Problem to work on: Your task is to repeat only the lines from the one with "Keep writing the" through the one with "grid_quads(nY+1,nX+1), mat=M_ASPH), kind='structure')", exactly as they stand, both ends included.

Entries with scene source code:
==============================

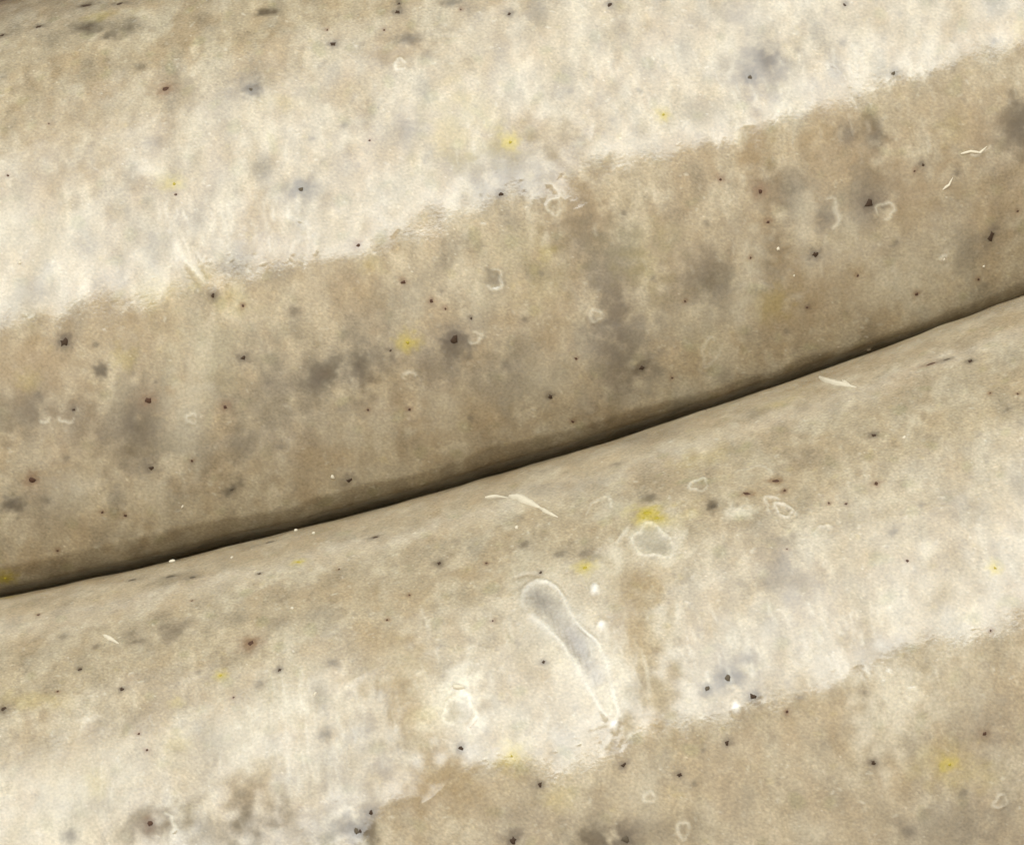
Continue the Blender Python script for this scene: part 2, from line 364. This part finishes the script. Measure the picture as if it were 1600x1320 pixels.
GL = [(235,1287,7,'r'),(586,839,6,'d',1.8,10),(686,880,6,'d'),(405,896,4,'d'),(267,901,8,'g',2.4,5),(301,902,8,'g',2.2,0),(207,906,7,'g',2.4,0),(422,847,7,'g',3,5),(392,1005,6,'r'),(437,1047,4.5,'d'),(407,1069,5,'g'),
 (190,1076,5,'d'),(6,1108,6,'d'),(125,1046,4,'d'),(100,993,4,'g'),(721,1171,5,'d'),(580,1269,6,'d'),(557,1298,7,'g'),(542,1271,5,'g'),(111,1306,5,'g'),(217,1146,3.5,'r'),(230,1172,4,'r'),(507,1145,4,'g'),
 (605,969,3,'r'),(1365,681,6,'d'),(1369,755,5,'r'),(1212,751,6,'r',2.2,-15),(1167,771,6,'r',2,-20),(1226,766,4,'r'),(1114,791,6,'g'),(962,725,5,'g',1.5,10),(845,894,3,'d'),(819,850,4.5,'g'),(911,866,5,'g'),(874,866,5,'g'),
 (850,1035,4,'d'),(1137,1060,9,'g'),(1105,1076,6,'g'),(1176,1088,7,'d'),(1170,1030,4,'g'),(974,1195,4.5,'d',1.6,50),(844,1225,5,'d'),(1062,1210,4.5,'d'),(1136,1160,4.5,'d'),(802,1312,7,'d'),(978,1310,9,'g'),
 (1365,1191,4.5,'d'),(1395,832,4,'g'),(1539,1146,4.5,'r'),(1516,565,6,'d'),(1230,860,2.5,'r'),(1418,878,3,'r'),(1160,625,4,'g',3,5),(1455,570,8,'r',3.5,8),(1480,563,7,'g',3,8),(700,765,4,'g',2,5),(345,1055,4,'y'),
 (205,990,4,'g'),(211,1004,4,'g',2,30),(90,1080,3,'r'),(365,1090,3,'r'),(310,1050,3,'g'),(300,938,3,'r'),(520,1035,5,'g',2,-25),(563,1298,4,'d'),(1350,1081,3,'g'),(1230,1112,4,'r'),
 (1085,1225,3,'g'),(1548,985,3,'r'),(1295,786,3,'r'),(1322,787,3,'r'),(1440,790,3,'g'),(1575,640,3,'g'),(1590,615,3,'r'),(1547,613,3,'r'),(1100,1170,2.5,'g'),(1250,1090,2.5,'g'),(1420,1300,5,'g'),(1505,1240,4,'g'),
 (1015,778,5,'g'),(1100,640,3,'r'),(920,700,3,'g'),(760,880,3,'r'),(640,930,3,'r'),(530,890,3,'r'),(60,960,4,'r'),(150,1010,3,'g'),(690,1010,3,'g'),(770,970,3,'r')]
GUy = [(797,222,5,'y'),(637,535,5,'y'),(272,286,4,'y'),(1037,180,3.5,'y'),(8,910,7,'y')]
GLy = [(1012,802,9,'y',1.3,-20),(1026,810,6,'y'),(1006,810,5,'y'),(914,887,6,'y'),(1555,888,4,'y'),(1485,1195,4,'y'),(800,1182,4,'y'),(467,878,5,'y',1.6,0)]
CRU = [(1475,405,4,'c'),(1537,417,4,'c'),(520,745,6,'c'),(285,792,4,'c',2,60),(1215,388,5,'c'),(30,410,5,'c'),(580,385,3,'c'),(1240,430,3,'c'),(1365,560,3,'c',2,20)]
CRL = [(285,864,6,'c',1.6,0),(490,832,3.5,'c'),(362,870,4,'c',.5,0),(465,825,5,'c'),(492,1083,5,'c',.6,-15),(715,1077,8,'c',2.4,-5),(807,823,5,'c'),(1413,683,4,'c'),(456,950,4,'c')]
for k, rows in ((U, GU + GUy), (Lw, GL + GLy)):        # pigment that has bled round each grain
    for r in rows:
        asp = math.sqrt(r[4]) if len(r) > 4 else 1.0; ang = r[5] if len(r) > 5 else 0
        c = YEL if r[3] == 'y' else {'d': DARK, 'r': RED, 'g': GREY}[r[3]]
        k.tint(r[0], r[1], r[2] * 1.3 * asp, r[2] * 1.3 / asp, c, 0.62, ang, rag=0.9)
        k.tint(r[0], r[1], r[2] * 2.6 * asp, r[2] * 2.6 / asp, YEL if r[3] == 'y' else TAN if r[3] == 'r' else PURP, 0.30, ang, rag=0.7)

blots(U, [(1199,97,15,13,DARK,.62),(1172,121,9,8,DARK,.45),(1288,345,10,12,DARK,.4),(205,668,26,22,DARK,.30),(50,635,20,15,DARK,.28),(20,790,11,9,DARK,.55),(416,20,13,6,DARK,.45),(137,44,9,7,DARK,.5),
 (392,140,9,8,DARK,.45),(470,296,9,8,DARK,.45),(500,590,15,10,DARK,.5,30),(565,583,11,16,DARK,.42),(710,545,14,16,DARK,.35),(636,202,11,11,DARK,.22),(790,264,20,14,DARK,.15),(1238,300,14,18,DARK,.3),
 (1368,212,9,14,DARK,.35),(1326,211,7,9,DARK,.35),(1593,205,16,26,DARK,.35),(1510,394,9,20,DARK,.22,-25),(960,505,12,44,DARK,.22),(1105,440,22,20,DARK,.18),(158,580,8,7,DARK,.4),(800,590,20,24,DARK,.15),(640,62,12,6,DARK,.35)])
blots(Lw, [(557,1298,14,13,DARK,.5),(978,1308,14,14,DARK,.5),(930,1312,14,12,DARK,.4),(235,1287,12,9,DARK,.35),(1137,1058,11,9,DARK,.45),(1225,892,16,18,DARK,.10),(270,982,12,7,DARK,.2),(1114,791,7,6,DARK,.35),(395,1250,12,24,DARK,.18),(1030,1300,60,20,GREY,.2),(1539,1146,12,20,DARK,.15)])
# bubbles, crescents and nicks standing on the casing
ring(U, 866,325,10,13, 10, fill=None); ring(U, 771,438,14,16, 0, hgt=2.0, fill=GREY, arc=(-150, 110)); ring(U, 931,494,9,9, 0, fill=None); ring(U, 1112,550,13,22, -20, hgt=1.0, wid=3, arc=(90, 400), amt=.3)
ring(U, 1383,330,14,12, 20, hgt=1.6, arc=(-120, 200)); ring(U, 1292,336,18,24, 0, hgt=1.6, wid=4, arc=(-70, 100), amt=.5); ring(U, 625,100,8,8, 0, hgt=1.4); ring(U, 105,655,11,6, 0, hgt=1.6, arc=(150, 380))
ring(U, 70,655,8,6, 20, arc=(180, 360)); ring(U, 742,528,10,9, 0, arc=(-150, 120)); ring(U, 1530,232,16,8, 30, arc=(180, 340)); ring(U, 1475,405,4,4, 0); ring(U, 640,590,9,8, 0, hgt=1.2, arc=(0, 220)); ring(U, 300,655,8,7)
ring(Lw, 1092,757,14,9, 10, hgt=2.0); ring(Lw, 1224,796,14,9, -35, hgt=2.2); ring(Lw, 1212,790,18,12, -35, hgt=1.4, arc=(90, 270)); ring(Lw, 1180,742,26,14, 0, hgt=1.0, arc=(0, 180), amt=.25)
ring(Lw, 940,800,22,20, 0, hgt=1.4, wid=3, amt=.4, arc=(20, 200)); ring(Lw, 1287,833,12,12, 0, hgt=1.2, amt=.3, arc=(30, 190)); ring(Lw, 1564,1252,12,8, 50, hgt=1.6); ring(Lw, 255,1287,18,16, 10, hgt=1.6, wid=3, arc=(-60, 80), amt=.6)
ring(Lw, 1068,1297,9,13, 0, hgt=1.2); ring(Lw, 1015,1245,9,8, 0, hgt=1.0); ring(Lw, 1425,1085,8,10, 0, hgt=.8, amt=.3)
# pit with a whitish rim below the yellow fleck
Lw.tint(1018,846,44,36,CREAM,.35); Lw.tint(1020,846,24,20,GREY,.42,-20); Lw.tint(1034,856,12,10,DARK,.12); ring(Lw, 1020,846,32,23, -22, hgt=2.0, wid=3.4, amt=.35); Lw.bump(1020,846,22,17,-3.0,-20)
Lw.line([(962,850),(975,832),(985,820)], 3, 1.5, CREAM, .4)
# white-rimmed bubble
Lw.tint(715,1100,40,40,CREAM,.35); Lw.tint(718,1114,20,20,PURP,.45); ring(Lw, 720,1114,24,25, 0, hgt=2.6, wid=4.5, amt=.7, arc=(-70, 250)); Lw.line([(706,1078),(716,1077),(728,1079)], 4, 3, CREAM, .8)
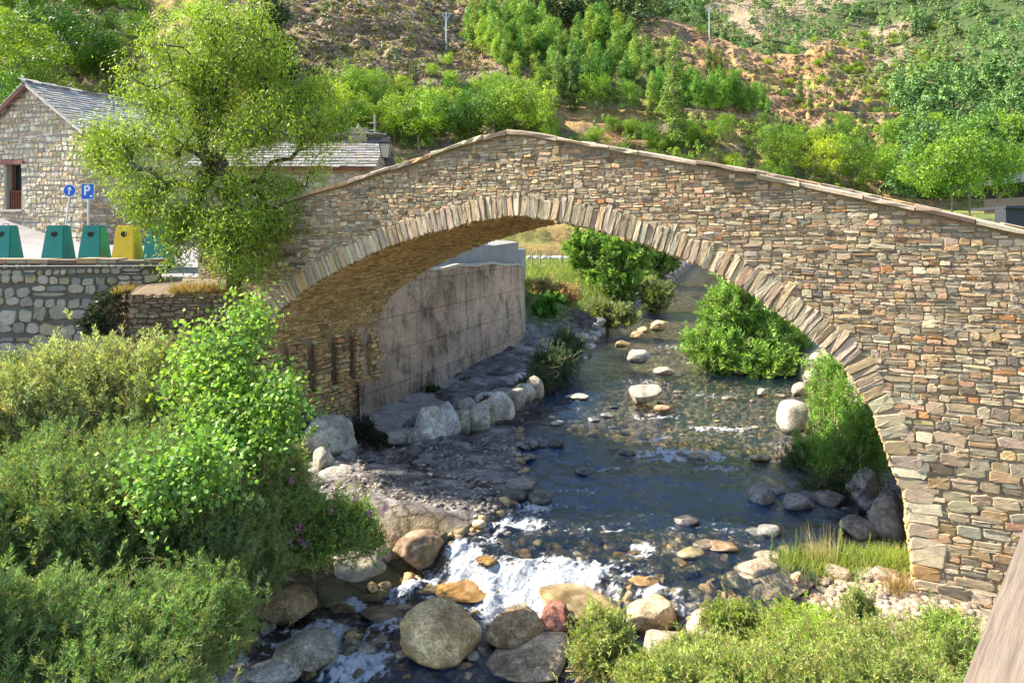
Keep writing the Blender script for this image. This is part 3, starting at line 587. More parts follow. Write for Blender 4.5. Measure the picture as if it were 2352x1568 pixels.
# parking lot
ey = [(19.4,-7.4),(20,-7.2),(22.8,-4.7),(34.8,.3),(36,-.2),(37,-2),(75,-6)]; Yl = np.r_[np.linspace(19.45,40,80), np.linspace(41,76,50)]; tx = np.linspace(0,1,90)
Xe = np.interp(Yl, [e[0] for e in ey], [e[1] for e in ey]); Xg = -75 + (Xe+75)[:,None]*tx[None]**.6; Yg = Yl[:,None]+0*Xg
def lot_z(X, Y): return -1.22 + .035*(np.clip(Y,21,60)-21) + ss(-17.5,-27,X)*1.5*ss(27,36,Y) + .03*np.clip(Y-45,0,99)*1.5
Zg = lot_z(Xg, Yg) - np.where((Xg > -12)&(Yg < 21.5), .12, 0); nY, nX = Xg.shape
V = np.stack([Xg,Yg,Zg],-1); sk = V[:,-1:].copy(); sk[...,2] = -7; V = np.concatenate([V, sk], 1); f0 = V[:1].copy(); f0[...,2] = -7; V = np.concatenate([f0, V], 0)
reg(np.stack([Xg,Yg,Zg],-1).reshape(-1,3), grid_quads(nY,nX)); BV.append(BVHTree.FromPolygons([tuple(p) for p in TERR[-1][0].tolist()], TERR[-1][1].tolist()))
M_ASPH = mat_plain('asphalt', (.235,.22,.215), .9, .2, 1.2, bst=.3)
ns(mk('parking_lot', V.reshape(-1,3), grid_quads(nY+1,nX+1), mat=M_ASPH), kind='structure')

# retaining wall on the left
rw = empty('retaining_wall', (-13, 19.4, -5), 'rubble retaining wall of large pale blocks below the coloured bins', 'wall')
ry = 19.35; wt = lambda x: -.855 + .0*x
mb = MB(); mb.box((-26,ry,-6),(-9.4,ry+.5,-.93),(.17,.15,.12)); mb.build('wall_core', mat=M_MORTAR, parent=rw)
def rband(b): return .34 if b < -2.2 else (.28 if b < -1.5 else .16)
S = rubble(-26,-9.45,-5.2,-1.02,rband,rng,thin=.12,asp=(.9,1.6),dep=(.05,.09),gap=.035)
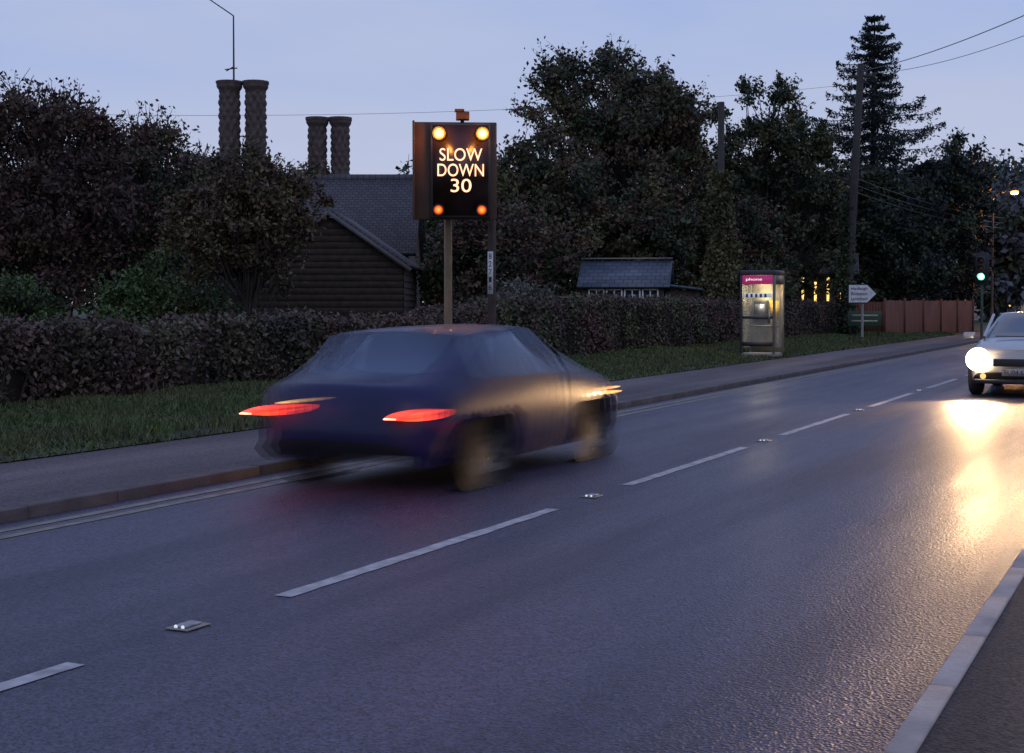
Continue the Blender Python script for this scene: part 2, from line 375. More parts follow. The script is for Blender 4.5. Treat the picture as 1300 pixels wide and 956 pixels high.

==============================

Solved exercise:
Keep writing the Blender script for this image. This is part 3, starting at line 587. More parts follow. Write for Blender 4.5. Measure the picture as if it were 2352x1568 pixels.
# parking lot
ey = [(19.4,-7.4),(20,-7.2),(22.8,-4.7),(34.8,.3),(36,-.2),(37,-2),(75,-6)]; Yl = np.r_[np.linspace(19.45,40,80), np.linspace(41,76,50)]; tx = np.linspace(0,1,90)
Xe = np.interp(Yl, [e[0] for e in ey], [e[1] for e in ey]); Xg = -75 + (Xe+75)[:,None]*tx[None]**.6; Yg = Yl[:,None]+0*Xg
def lot_z(X, Y): return -1.22 + .035*(np.clip(Y,21,60)-21) + ss(-17.5,-27,X)*1.5*ss(27,36,Y) + .03*np.clip(Y-45,0,99)*1.5
Zg = lot_z(Xg, Yg) - np.where((Xg > -12)&(Yg < 21.5), .12, 0); nY, nX = Xg.shape
V = np.stack([Xg,Yg,Zg],-1); sk = V[:,-1:].copy(); sk[...,2] = -7; V = np.concatenate([V, sk], 1); f0 = V[:1].copy(); f0[...,2] = -7; V = np.concatenate([f0, V], 0)
reg(np.stack([Xg,Yg,Zg],-1).reshape(-1,3), grid_quads(nY,nX)); BV.append(BVHTree.FromPolygons([tuple(p) for p in TERR[-1][0].tolist()], TERR[-1][1].tolist()))
M_ASPH = mat_plain('asphalt', (.235,.22,.215), .9, .2, 1.2, bst=.3)
ns(mk('parking_lot', V.reshape(-1,3), grid_quads(nY+1,nX+1), mat=M_ASPH), kind='structure')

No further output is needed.